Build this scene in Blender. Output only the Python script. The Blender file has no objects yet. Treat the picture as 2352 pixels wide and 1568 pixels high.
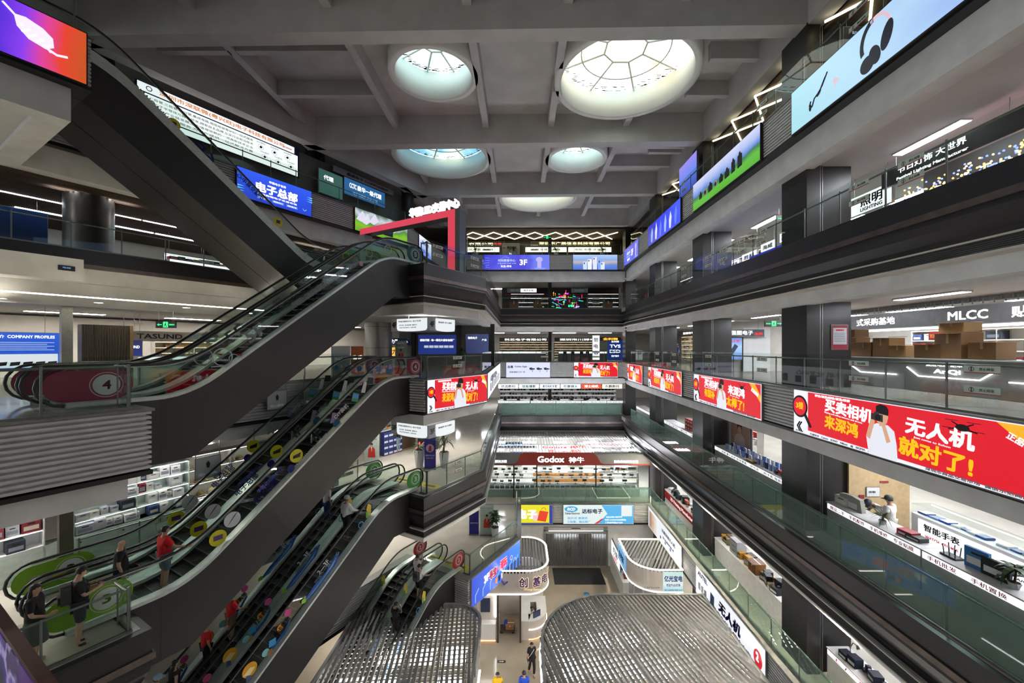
import bpy, math, random
from mathutils import Matrix, Vector
D = bpy.data; SC = bpy.context.scene; COL = SC.collection
R = random.Random(7)
PI = math.pi
# ---------------------------------------------------------------- camera, sky, exposure
CZ = 17.05                      # eye height above the ground floor
FPX = 940.0                     # focal length in pixels of the 2352 x 1568 frame
cam = D.objects.new('camera', D.cameras.new('camera')); COL.objects.link(cam)
cam.data.sensor_width = 36.0; cam.data.lens = 36.0 * FPX / 2352
cam.data.shift_x = -18 / 2352; cam.data.shift_y = 13 / 2352
cam.data.clip_start = 0.05; cam.data.clip_end = 300
cam.location = (0, 0, CZ); cam.rotation_euler = (PI / 2, 0, 0)
SC.camera = cam
SC.view_settings.view_transform = 'Standard'; SC.view_settings.look = 'None'
SC.view_settings.gamma = 1.0; SC.view_settings.use_curve_mapping = False
SC.view_settings.exposure = 0.0
w = D.worlds.new('sky'); SC.world = w; w.use_nodes = True
_bg = w.node_tree.nodes['Background']
_bg.inputs[0].default_value = (0.86, 0.95, 1.0, 1); _bg.inputs[1].default_value = 6.0
cy = SC.cycles
cy.max_bounces = 6; cy.diffuse_bounces = 3; cy.glossy_bounces = 2; cy.transmission_bounces = 2
cy.transparent_max_bounces = 12; cy.caustics_reflective = False; cy.caustics_refractive = False
cy.sample_clamp_indirect = 4.0; cy.use_light_tree = False; cy.use_adaptive_sampling = True; cy.adaptive_threshold = 0.02
LAMP = 6.5
# ---------------------------------------------------------------- levels (floor heights)
L1, L2, L3, L4, L5, L6 = 0.0, 5.2, 10.4, 15.6, 20.8, 26.0
XR = 9.75                       # plane of the long gallery edge
YB = 39.7                       # plane of the end gallery edge
XL = -1.9                       # short edge beside the landings
S30, C30 = 0.5, math.sqrt(3) / 2
W1 = Vector((S30, C30, 0)); WN = Vector((C30, -S30, 0))
def W(s, t, z): return Vector((s * S30 + t * C30, s * C30 - t * S30, z))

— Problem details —
Give the data above again in full and unchanged, skipping the pictures.

— Exercise answer —
Build this scene in Blender. Output only the Python script. The Blender file has no objects yet. Treat the picture as 2352 pixels wide and 1568 pixels high.
import bpy, math, random
from mathutils import Matrix, Vector
D = bpy.data; SC = bpy.context.scene; COL = SC.collection
R = random.Random(7)
PI = math.pi
# ---------------------------------------------------------------- camera, sky, exposure
CZ = 17.05                      # eye height above the ground floor
FPX = 940.0                     # focal length in pixels of the 2352 x 1568 frame
cam = D.objects.new('camera', D.cameras.new('camera')); COL.objects.link(cam)
cam.data.sensor_width = 36.0; cam.data.lens = 36.0 * FPX / 2352
cam.data.shift_x = -18 / 2352; cam.data.shift_y = 13 / 2352
cam.data.clip_start = 0.05; cam.data.clip_end = 300
cam.location = (0, 0, CZ); cam.rotation_euler = (PI / 2, 0, 0)
SC.camera = cam
SC.view_settings.view_transform = 'Standard'; SC.view_settings.look = 'None'
SC.view_settings.gamma = 1.0; SC.view_settings.use_curve_mapping = False
SC.view_settings.exposure = 0.0
w = D.worlds.new('sky'); SC.world = w; w.use_nodes = True
_bg = w.node_tree.nodes['Background']
_bg.inputs[0].default_value = (0.86, 0.95, 1.0, 1); _bg.inputs[1].default_value = 6.0
cy = SC.cycles
cy.max_bounces = 6; cy.diffuse_bounces = 3; cy.glossy_bounces = 2; cy.transmission_bounces = 2
cy.transparent_max_bounces = 12; cy.caustics_reflective = False; cy.caustics_refractive = False
cy.sample_clamp_indirect = 4.0; cy.use_light_tree = False; cy.use_adaptive_sampling = True; cy.adaptive_threshold = 0.02
LAMP = 6.5
# ---------------------------------------------------------------- levels (floor heights)
L1, L2, L3, L4, L5, L6 = 0.0, 5.2, 10.4, 15.6, 20.8, 26.0
XR = 9.75                       # plane of the long gallery edge
YB = 39.7                       # plane of the end gallery edge
XL = -1.9                       # short edge beside the landings
S30, C30 = 0.5, math.sqrt(3) / 2
W1 = Vector((S30, C30, 0)); WN = Vector((C30, -S30, 0))
def W(s, t, z): return Vector((s * S30 + t * C30, s * C30 - t * S30, z))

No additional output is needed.